Yesterday we had a meeting to assess “where we are” with some of the cutting edge “technology” our customer has heard of and now demands.
What I could gather:
- x`
- We can install Linux on Z-series mainframes. I guess this is cool because we can install thousands of copies of Linux on these systems, and all of the networking is done at “memory speed.” Exactly how does this benefit our client, who doesn’t run Linux at all in the enterprise and is trying to REDUCE complexity? If you have thousands of Linux systems, you still have thousands of systems to manage—even if they are physically “one” box.
- In our efforts to gain utility computing (delivering computing power on demand like electricity or water), we have figured out a way to bill somebody for 10% of a system, when we are, in fact, paying for 100 % of this system. This means we’ll have to mark up service so much that it would probably be cheaper for the customer to build a data center and buy the servers and applications themselves.
I guess we’re looking good. Once we can figure out how to get our customers to pay us “by the minute” for using their own servers, we’ll be golden.
In short, I don’t see anything on the market that looks good right now in terms of solving the current problem facing the vast majority of IT shops whether self-managed or managed by a sourcing vendor. The fact that most companies only utilize less than 20% of their computing resources cannot really be solved with anything currently on the market, but only via careful management and lots of hard work.

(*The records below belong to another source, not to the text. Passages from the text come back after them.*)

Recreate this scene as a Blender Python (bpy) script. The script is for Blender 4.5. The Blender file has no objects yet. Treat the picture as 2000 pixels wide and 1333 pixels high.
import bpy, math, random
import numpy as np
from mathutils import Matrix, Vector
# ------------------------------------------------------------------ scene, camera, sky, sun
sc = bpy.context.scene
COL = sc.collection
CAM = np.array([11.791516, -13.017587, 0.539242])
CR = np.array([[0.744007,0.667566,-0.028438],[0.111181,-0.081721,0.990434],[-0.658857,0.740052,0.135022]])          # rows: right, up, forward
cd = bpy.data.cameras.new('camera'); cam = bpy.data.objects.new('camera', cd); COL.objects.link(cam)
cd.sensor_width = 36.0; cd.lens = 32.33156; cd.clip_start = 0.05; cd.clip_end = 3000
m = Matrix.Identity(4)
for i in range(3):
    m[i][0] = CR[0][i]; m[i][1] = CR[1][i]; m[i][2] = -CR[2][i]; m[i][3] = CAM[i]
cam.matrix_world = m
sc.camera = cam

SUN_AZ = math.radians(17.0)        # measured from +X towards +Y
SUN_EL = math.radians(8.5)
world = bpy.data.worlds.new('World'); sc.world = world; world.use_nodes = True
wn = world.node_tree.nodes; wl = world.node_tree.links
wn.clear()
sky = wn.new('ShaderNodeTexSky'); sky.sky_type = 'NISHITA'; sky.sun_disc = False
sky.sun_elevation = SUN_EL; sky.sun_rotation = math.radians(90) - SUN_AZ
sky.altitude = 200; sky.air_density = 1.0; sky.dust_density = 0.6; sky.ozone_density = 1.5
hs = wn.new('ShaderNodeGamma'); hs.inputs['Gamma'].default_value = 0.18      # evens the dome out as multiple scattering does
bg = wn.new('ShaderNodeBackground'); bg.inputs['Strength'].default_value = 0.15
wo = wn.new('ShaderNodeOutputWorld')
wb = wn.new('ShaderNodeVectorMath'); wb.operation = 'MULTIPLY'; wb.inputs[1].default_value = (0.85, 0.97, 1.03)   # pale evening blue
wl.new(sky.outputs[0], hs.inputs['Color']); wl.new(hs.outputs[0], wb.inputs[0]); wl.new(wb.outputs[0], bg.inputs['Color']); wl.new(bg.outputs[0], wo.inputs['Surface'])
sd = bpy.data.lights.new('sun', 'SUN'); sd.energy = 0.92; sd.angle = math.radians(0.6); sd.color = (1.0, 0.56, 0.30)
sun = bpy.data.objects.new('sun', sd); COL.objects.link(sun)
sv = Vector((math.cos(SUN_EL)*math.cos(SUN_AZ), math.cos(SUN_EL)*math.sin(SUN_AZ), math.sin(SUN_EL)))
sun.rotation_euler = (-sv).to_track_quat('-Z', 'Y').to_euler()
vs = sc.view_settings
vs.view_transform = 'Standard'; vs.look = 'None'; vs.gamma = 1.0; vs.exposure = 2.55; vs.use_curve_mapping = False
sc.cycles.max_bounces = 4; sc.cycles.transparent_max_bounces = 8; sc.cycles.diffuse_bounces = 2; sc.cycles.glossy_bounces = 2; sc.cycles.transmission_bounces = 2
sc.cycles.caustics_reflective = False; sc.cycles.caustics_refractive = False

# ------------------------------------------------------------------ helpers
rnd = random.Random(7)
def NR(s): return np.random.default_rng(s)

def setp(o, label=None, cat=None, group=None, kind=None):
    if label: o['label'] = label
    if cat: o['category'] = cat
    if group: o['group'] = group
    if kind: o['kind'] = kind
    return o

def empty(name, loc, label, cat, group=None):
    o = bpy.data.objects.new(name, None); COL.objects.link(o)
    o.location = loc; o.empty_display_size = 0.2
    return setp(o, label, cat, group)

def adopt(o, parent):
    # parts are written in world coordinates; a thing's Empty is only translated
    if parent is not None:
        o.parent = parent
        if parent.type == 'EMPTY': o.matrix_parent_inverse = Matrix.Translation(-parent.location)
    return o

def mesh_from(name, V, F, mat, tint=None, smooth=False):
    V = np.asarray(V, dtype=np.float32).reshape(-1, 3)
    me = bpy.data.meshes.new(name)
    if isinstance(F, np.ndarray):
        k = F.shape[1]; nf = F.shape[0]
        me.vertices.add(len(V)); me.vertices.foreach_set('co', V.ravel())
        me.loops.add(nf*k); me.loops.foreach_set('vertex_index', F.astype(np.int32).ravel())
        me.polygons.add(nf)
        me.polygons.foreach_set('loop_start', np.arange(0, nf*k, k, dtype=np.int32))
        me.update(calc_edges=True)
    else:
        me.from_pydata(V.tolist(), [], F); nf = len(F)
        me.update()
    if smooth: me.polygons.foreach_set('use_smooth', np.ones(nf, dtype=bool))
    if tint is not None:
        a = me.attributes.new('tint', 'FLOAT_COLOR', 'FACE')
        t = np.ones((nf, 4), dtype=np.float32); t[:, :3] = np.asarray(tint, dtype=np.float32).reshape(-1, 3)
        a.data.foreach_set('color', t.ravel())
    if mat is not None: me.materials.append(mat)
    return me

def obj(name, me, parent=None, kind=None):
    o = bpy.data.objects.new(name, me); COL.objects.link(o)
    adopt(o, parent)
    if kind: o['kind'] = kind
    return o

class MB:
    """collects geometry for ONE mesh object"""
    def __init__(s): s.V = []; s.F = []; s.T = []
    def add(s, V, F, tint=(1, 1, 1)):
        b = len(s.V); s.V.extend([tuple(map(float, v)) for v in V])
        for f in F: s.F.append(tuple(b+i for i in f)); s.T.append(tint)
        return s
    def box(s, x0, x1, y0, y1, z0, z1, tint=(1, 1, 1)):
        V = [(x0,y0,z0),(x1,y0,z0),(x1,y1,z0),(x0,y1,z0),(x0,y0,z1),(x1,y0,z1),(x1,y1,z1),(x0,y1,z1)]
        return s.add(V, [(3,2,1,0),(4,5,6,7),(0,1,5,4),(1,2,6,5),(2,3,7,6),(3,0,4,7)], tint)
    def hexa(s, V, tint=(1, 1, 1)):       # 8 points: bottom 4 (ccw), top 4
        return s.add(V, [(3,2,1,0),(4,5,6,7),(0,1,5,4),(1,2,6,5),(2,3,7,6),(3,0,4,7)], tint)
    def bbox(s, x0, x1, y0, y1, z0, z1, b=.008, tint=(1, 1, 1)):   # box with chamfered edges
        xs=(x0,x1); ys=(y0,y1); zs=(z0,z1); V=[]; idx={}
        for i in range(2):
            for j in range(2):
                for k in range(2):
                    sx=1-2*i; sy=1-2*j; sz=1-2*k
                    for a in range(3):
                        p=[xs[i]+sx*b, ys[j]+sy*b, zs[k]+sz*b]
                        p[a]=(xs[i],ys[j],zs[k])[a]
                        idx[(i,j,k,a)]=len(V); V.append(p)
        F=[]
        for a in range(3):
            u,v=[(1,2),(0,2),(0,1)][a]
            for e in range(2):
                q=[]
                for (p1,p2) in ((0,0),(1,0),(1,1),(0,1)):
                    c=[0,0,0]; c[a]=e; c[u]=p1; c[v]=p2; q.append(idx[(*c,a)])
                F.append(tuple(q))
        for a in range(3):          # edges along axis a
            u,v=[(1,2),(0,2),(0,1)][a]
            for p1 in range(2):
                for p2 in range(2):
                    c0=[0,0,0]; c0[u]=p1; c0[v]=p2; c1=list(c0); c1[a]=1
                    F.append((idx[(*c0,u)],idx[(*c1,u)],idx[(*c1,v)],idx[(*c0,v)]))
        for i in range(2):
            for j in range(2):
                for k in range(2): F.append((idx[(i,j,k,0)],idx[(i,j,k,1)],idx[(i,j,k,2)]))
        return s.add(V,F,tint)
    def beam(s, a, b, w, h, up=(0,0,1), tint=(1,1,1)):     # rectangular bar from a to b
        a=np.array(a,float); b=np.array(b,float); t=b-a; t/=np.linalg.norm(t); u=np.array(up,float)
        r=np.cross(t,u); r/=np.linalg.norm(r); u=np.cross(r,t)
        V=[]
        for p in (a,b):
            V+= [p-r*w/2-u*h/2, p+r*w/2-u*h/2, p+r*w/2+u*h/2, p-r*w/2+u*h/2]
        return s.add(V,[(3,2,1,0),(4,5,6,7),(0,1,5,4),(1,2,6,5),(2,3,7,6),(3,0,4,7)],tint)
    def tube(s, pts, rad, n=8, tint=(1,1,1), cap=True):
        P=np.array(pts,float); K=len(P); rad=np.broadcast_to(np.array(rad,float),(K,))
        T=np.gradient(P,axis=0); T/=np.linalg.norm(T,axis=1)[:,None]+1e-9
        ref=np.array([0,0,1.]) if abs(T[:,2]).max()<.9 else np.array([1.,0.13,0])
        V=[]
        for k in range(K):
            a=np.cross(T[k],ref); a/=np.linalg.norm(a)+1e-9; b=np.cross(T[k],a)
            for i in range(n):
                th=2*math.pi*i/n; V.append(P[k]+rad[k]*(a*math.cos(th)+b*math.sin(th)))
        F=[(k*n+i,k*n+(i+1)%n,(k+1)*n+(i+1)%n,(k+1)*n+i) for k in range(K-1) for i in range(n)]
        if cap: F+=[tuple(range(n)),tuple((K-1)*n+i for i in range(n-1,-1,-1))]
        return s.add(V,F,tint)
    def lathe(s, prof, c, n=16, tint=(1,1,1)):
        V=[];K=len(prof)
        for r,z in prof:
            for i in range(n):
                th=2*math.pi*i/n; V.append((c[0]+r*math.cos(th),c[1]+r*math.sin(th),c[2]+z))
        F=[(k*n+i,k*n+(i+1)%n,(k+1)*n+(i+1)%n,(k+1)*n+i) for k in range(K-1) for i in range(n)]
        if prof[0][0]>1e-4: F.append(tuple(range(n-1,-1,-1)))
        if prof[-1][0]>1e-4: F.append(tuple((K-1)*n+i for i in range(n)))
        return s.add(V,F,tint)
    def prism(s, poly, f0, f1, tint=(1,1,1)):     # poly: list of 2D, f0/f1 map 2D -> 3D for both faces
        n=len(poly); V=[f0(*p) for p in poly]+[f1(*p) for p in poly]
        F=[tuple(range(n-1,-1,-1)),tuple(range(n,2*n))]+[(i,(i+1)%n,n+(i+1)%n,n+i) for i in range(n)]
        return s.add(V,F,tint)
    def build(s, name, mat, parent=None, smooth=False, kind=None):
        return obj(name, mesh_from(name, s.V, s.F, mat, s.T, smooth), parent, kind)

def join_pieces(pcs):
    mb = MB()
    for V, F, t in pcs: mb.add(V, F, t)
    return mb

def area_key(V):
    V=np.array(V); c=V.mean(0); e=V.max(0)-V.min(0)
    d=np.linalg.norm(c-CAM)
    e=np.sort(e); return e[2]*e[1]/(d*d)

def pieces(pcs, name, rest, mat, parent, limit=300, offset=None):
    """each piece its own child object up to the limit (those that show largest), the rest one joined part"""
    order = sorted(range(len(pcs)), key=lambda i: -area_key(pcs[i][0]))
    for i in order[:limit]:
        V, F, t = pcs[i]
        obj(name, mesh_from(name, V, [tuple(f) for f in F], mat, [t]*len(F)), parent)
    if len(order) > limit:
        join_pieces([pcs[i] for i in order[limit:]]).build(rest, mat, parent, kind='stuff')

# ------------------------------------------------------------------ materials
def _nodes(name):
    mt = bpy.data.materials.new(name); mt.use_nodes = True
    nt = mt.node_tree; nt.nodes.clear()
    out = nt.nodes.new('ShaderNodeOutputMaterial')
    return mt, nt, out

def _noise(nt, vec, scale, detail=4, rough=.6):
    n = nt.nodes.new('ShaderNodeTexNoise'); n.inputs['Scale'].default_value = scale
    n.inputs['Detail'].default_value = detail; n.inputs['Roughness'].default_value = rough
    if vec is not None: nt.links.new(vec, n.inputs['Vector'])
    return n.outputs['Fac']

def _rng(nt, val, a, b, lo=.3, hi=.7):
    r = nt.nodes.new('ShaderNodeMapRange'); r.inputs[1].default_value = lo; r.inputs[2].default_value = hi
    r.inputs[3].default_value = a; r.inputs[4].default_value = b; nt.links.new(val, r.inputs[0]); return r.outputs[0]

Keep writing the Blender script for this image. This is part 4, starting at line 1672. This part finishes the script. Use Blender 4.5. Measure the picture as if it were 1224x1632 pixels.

IBM, Sun and HP are all pushing their solutions to this problem, but they require basically trashing the existing infrastructure and purchasing new hardware and software. How one can save money doing this is beyond me, regardless of the reduction in “complexity” or the increase in efficiency.
The golden egg is to be awarded to the company that comes out with a product and service combination that allows for the repurposing, on the fly, of existing infrastrucure and software resources—much like an after-the-fact LoudCloud. It’s probably still two or more years out.






1 response so far ↓
1 Chris // Apr 21, 2003 at 11:16 pm
The big problem, in my opinion, is how companies architect and develop applications. Everything needs to become more component-based, then those components can be assembled in creative ways to provide business functionality. There’s also some missing infrastructure, too.
On simple, mostly stateless protocols, such as http, it’s really easy to automatically distribute load. When you start getting into distributed components, you ideally want to load those components onto shared platforms. The problem then becomes how do you, in real-time mind you, maintain stateful load distribution and routing around failures between clients of those components and the servers?
The devil is in the details.
Oh well, back to file system layouts, I guess.